“When I read the screenplay,” he said, “it was very clearly a strong dramatic role. There was dancing and ballet in the film, but it was a gift as an acting role. It was a great opportunity for someone. But I was very hesitant and nervous to cast an actor, who would have to learn ballet, which would be harder to pull off. Because, as you know, these dancers start when they’re very, very young, so the expression and gesture is in them in a very deep way. And I would have to then, if I chose an actor, I would have to have body doubles.”

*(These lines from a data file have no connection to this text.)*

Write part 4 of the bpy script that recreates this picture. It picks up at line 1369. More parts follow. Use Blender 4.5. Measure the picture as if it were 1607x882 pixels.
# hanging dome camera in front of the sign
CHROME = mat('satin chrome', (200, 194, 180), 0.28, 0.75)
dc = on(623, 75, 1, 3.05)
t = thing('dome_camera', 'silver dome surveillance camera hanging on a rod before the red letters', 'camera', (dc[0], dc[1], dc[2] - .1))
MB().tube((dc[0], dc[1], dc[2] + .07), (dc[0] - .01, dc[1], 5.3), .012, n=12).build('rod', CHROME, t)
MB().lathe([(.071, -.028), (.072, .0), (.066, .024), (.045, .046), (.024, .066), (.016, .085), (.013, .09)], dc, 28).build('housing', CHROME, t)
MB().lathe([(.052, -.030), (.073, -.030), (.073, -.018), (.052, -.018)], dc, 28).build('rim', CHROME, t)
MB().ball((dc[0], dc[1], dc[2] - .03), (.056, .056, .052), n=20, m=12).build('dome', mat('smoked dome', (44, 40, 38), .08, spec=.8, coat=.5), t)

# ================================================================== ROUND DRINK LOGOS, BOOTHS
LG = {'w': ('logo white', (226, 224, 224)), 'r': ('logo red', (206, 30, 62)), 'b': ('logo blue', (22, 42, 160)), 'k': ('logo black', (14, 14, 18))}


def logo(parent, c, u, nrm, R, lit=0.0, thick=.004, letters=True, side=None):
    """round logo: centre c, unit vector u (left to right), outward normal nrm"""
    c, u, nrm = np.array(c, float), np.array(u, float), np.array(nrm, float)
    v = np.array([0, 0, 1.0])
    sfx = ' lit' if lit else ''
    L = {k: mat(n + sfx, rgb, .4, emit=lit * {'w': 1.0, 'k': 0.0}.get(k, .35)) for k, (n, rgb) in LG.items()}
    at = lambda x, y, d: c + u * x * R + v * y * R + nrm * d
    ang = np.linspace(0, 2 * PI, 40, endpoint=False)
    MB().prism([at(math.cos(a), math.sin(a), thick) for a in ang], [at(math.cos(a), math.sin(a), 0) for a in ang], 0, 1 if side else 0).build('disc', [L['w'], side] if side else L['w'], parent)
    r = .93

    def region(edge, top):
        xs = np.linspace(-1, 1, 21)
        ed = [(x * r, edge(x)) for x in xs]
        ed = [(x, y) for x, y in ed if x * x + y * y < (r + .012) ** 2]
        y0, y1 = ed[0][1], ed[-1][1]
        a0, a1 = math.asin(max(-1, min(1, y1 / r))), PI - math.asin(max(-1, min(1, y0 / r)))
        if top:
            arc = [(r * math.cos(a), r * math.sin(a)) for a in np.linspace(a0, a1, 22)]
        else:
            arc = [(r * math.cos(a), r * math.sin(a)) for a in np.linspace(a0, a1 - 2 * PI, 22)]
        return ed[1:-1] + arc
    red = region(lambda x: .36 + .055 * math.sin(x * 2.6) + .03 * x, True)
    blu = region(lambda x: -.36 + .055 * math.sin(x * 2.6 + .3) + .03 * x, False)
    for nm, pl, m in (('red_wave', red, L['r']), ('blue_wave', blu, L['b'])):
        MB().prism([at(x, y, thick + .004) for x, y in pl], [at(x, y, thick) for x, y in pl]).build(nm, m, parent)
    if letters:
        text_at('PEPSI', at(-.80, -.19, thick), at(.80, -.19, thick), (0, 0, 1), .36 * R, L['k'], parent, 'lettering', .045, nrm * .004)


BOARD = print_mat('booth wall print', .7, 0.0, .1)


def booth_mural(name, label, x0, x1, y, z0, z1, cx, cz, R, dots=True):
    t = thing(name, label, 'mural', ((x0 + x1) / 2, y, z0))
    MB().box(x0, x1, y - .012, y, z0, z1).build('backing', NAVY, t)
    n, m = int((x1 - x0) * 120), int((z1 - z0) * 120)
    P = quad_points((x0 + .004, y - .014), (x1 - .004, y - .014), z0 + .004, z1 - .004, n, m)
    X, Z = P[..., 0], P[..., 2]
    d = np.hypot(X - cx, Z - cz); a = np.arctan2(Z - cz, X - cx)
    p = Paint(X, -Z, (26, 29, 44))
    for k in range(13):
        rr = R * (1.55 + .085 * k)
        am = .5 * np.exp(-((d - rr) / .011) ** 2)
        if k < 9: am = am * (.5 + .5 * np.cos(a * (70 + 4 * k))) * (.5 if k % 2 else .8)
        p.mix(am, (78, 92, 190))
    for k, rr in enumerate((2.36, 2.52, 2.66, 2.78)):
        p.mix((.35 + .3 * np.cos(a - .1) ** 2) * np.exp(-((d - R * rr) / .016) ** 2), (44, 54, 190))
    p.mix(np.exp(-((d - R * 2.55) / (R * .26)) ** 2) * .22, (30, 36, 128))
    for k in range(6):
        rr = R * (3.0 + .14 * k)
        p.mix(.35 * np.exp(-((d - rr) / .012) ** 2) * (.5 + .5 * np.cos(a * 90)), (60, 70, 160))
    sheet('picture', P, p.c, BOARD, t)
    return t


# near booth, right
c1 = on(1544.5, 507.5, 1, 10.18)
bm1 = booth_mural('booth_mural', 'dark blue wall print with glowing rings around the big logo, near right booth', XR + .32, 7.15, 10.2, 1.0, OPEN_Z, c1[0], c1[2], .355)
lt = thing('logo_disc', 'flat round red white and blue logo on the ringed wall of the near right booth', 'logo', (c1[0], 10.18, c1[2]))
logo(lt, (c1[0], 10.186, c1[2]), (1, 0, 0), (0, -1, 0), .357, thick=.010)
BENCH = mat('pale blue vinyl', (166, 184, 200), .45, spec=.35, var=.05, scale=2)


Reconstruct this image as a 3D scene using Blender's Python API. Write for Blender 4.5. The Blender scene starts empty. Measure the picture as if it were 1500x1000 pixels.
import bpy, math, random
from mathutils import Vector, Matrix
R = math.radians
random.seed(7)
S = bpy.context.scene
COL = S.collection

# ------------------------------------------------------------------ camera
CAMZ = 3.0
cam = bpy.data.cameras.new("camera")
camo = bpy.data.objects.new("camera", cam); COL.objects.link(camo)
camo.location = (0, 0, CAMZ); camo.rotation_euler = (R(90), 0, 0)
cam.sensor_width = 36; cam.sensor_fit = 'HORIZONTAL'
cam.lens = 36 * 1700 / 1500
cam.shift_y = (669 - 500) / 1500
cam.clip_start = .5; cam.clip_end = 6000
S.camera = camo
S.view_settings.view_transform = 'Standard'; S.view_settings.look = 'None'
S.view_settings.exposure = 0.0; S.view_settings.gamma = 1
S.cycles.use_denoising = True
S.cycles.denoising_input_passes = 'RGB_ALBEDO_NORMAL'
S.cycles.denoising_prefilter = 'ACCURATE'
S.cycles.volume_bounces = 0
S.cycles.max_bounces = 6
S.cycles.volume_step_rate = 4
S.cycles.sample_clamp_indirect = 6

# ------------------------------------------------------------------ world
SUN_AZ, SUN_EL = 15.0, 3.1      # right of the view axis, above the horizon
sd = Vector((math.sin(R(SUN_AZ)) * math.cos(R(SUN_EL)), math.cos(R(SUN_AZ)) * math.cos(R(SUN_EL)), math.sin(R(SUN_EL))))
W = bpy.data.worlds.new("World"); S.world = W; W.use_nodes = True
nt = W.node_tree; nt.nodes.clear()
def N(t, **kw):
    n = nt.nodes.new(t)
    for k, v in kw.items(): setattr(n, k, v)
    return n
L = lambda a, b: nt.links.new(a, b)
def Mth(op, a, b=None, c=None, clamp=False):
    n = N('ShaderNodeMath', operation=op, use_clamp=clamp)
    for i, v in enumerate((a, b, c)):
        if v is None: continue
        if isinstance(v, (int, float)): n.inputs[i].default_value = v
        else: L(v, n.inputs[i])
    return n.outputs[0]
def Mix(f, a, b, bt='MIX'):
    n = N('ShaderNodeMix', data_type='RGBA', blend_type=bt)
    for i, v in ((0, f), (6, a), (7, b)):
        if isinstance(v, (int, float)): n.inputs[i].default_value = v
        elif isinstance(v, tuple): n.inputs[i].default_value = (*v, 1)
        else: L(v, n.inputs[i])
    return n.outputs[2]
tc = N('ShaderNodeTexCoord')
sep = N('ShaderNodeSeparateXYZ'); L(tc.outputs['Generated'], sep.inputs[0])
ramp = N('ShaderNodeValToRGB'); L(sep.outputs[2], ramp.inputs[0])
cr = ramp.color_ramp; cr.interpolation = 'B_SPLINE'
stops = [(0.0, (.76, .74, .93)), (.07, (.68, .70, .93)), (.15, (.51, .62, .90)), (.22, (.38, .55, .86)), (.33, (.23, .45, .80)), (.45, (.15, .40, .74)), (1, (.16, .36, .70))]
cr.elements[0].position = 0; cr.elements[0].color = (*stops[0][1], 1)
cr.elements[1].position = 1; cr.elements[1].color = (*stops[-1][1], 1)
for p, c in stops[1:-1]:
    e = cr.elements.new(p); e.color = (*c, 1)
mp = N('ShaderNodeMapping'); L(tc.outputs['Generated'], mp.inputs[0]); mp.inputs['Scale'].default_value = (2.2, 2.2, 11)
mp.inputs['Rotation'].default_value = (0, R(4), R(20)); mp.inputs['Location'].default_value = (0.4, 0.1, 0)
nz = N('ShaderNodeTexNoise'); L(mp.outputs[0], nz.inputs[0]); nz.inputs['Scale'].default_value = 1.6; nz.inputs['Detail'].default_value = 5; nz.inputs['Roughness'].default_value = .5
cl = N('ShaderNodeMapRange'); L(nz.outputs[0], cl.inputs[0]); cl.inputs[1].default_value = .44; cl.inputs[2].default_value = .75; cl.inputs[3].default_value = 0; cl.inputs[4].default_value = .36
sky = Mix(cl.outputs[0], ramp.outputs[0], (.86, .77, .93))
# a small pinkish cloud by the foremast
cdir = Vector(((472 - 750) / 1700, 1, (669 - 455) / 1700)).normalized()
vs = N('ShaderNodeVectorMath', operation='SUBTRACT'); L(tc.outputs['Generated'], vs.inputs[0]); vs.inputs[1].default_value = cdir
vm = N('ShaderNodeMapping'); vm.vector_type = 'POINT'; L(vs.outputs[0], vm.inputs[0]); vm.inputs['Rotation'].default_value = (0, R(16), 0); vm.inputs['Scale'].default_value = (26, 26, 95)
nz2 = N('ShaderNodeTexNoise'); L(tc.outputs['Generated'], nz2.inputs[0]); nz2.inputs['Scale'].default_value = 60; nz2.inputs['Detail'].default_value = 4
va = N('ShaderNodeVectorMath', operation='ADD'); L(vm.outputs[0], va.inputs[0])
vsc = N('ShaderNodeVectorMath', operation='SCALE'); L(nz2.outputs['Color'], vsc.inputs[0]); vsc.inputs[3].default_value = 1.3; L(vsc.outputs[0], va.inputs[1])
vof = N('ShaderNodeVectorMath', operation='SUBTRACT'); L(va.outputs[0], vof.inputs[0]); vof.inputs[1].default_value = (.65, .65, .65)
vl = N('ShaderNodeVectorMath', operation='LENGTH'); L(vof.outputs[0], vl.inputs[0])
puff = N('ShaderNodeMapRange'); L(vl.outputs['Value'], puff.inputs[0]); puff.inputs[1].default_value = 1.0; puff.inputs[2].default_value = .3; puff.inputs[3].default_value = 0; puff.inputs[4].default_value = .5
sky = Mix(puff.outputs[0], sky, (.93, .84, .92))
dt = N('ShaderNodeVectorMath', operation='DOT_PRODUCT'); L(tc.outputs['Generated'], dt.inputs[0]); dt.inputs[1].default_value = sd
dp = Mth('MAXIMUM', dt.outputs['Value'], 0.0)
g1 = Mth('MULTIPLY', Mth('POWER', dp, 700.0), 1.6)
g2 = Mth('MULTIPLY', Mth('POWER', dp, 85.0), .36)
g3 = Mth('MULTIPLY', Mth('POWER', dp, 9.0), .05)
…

This insistence on finding a real ballet dancer who could act sets The White Crow apart from movies like Darren Aronofsky’s Oscar-winning Black Swan, where controversy erupted over how much credit Natalie Portman’s dance double—American Ballet Theatre soloist, Sarah Lane—received for her work onscreen.
For the role of Nureyev in The White Crow, Fiennes ultimately went with Oleg Ivenko, a Ukrainian dancer with no acting credits. One of the qualities that made Ivenko stand out in the casting search was his potential star power.
“It sounds a bit simple,” Fiennes said, “but it is true that the camera loves him. So that, once you put a camera on Oleg, you want to watch. And that’s the quality of a movie star, I think, that you just want to watch what goes through their face.”